WHAT THE TASK REQUIRES
Find and return each line containing "Blender".

§ §

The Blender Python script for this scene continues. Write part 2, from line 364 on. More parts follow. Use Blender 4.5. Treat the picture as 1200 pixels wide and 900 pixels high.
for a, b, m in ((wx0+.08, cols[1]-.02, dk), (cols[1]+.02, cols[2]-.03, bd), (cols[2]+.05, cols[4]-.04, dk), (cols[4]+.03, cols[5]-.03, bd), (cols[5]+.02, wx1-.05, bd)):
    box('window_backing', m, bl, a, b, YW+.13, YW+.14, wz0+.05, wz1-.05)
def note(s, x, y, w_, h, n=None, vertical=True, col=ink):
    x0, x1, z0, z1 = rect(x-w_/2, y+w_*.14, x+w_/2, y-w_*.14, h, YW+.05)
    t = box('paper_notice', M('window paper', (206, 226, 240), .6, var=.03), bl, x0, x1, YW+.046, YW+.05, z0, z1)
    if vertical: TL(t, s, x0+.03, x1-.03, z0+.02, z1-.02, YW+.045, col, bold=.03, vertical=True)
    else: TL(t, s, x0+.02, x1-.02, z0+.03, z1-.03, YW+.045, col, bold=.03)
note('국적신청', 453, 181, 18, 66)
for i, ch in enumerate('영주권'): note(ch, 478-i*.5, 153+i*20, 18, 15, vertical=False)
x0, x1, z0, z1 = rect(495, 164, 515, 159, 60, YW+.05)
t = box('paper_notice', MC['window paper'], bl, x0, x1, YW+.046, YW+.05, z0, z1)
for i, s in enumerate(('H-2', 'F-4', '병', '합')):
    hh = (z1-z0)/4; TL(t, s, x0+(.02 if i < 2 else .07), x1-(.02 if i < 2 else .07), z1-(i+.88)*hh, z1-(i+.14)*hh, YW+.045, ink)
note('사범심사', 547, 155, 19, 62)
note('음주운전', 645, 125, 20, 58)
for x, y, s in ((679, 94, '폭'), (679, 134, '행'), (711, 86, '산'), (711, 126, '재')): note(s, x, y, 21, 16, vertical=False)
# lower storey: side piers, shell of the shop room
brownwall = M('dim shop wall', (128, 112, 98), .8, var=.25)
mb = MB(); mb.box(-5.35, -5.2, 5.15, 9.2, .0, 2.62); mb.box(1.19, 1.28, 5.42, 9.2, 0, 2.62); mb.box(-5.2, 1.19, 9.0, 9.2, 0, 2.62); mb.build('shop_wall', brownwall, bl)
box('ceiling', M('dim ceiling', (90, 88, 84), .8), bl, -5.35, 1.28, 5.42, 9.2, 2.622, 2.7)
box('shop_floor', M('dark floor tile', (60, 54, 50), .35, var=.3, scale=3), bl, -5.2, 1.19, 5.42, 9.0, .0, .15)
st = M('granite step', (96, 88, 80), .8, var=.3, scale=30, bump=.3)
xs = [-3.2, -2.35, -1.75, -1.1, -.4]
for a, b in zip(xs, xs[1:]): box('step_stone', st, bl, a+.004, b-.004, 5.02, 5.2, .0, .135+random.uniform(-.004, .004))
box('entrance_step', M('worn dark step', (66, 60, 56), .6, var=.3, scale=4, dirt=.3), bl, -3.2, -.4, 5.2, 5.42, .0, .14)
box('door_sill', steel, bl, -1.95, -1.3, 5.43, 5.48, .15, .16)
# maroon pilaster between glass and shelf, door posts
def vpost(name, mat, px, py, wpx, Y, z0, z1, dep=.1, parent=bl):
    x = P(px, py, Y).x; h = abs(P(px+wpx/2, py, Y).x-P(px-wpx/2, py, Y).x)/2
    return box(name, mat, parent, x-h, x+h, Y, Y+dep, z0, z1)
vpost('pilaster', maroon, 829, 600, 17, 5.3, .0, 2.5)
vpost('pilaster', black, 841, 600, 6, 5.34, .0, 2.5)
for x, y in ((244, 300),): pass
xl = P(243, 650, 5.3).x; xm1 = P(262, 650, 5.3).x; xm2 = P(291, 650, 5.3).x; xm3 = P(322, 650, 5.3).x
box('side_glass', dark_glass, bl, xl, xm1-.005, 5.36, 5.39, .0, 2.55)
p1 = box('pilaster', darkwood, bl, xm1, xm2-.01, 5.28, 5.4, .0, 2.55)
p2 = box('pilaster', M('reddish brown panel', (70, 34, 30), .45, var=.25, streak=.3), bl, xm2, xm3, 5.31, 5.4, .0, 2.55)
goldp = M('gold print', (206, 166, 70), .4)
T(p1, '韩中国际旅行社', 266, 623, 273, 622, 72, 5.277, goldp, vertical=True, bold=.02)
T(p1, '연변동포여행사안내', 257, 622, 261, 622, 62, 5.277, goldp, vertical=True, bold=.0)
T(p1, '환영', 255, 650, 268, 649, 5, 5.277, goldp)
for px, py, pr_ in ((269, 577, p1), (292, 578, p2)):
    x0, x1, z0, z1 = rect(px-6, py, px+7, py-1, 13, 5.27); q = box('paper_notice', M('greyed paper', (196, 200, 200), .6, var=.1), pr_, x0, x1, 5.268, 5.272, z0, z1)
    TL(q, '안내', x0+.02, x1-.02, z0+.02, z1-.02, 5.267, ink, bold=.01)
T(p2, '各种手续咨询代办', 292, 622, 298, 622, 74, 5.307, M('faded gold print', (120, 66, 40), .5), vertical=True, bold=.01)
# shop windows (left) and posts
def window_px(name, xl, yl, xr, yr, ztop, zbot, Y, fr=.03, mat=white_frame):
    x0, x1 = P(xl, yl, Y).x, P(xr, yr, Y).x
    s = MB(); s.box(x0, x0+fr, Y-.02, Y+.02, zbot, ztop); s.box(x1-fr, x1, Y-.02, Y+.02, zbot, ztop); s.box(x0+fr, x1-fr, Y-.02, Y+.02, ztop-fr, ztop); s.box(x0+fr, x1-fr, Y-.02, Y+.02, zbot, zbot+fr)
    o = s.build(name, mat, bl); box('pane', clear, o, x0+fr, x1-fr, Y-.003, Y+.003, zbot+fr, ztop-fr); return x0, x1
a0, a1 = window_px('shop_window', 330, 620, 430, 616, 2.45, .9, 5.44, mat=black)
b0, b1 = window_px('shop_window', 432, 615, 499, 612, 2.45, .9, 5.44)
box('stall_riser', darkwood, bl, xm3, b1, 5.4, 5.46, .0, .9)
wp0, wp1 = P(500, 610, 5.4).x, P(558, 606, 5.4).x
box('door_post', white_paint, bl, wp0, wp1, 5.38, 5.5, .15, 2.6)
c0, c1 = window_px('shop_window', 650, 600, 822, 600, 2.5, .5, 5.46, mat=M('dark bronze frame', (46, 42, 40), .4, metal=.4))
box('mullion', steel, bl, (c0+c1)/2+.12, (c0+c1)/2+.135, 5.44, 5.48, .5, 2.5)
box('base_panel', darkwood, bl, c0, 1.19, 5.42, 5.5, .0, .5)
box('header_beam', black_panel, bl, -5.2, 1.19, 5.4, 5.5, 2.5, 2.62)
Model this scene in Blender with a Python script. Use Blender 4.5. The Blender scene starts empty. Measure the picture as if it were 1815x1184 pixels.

§ §

RESULT BELOW
The Blender Python script for this scene continues. Write part 2, from line 364 on. More parts follow. Use Blender 4.5. Treat the picture as 1200 pixels wide and 900 pixels high.
Model this scene in Blender with a Python script. Use Blender 4.5. The Blender scene starts empty. Measure the picture as if it were 1815x1184 pixels.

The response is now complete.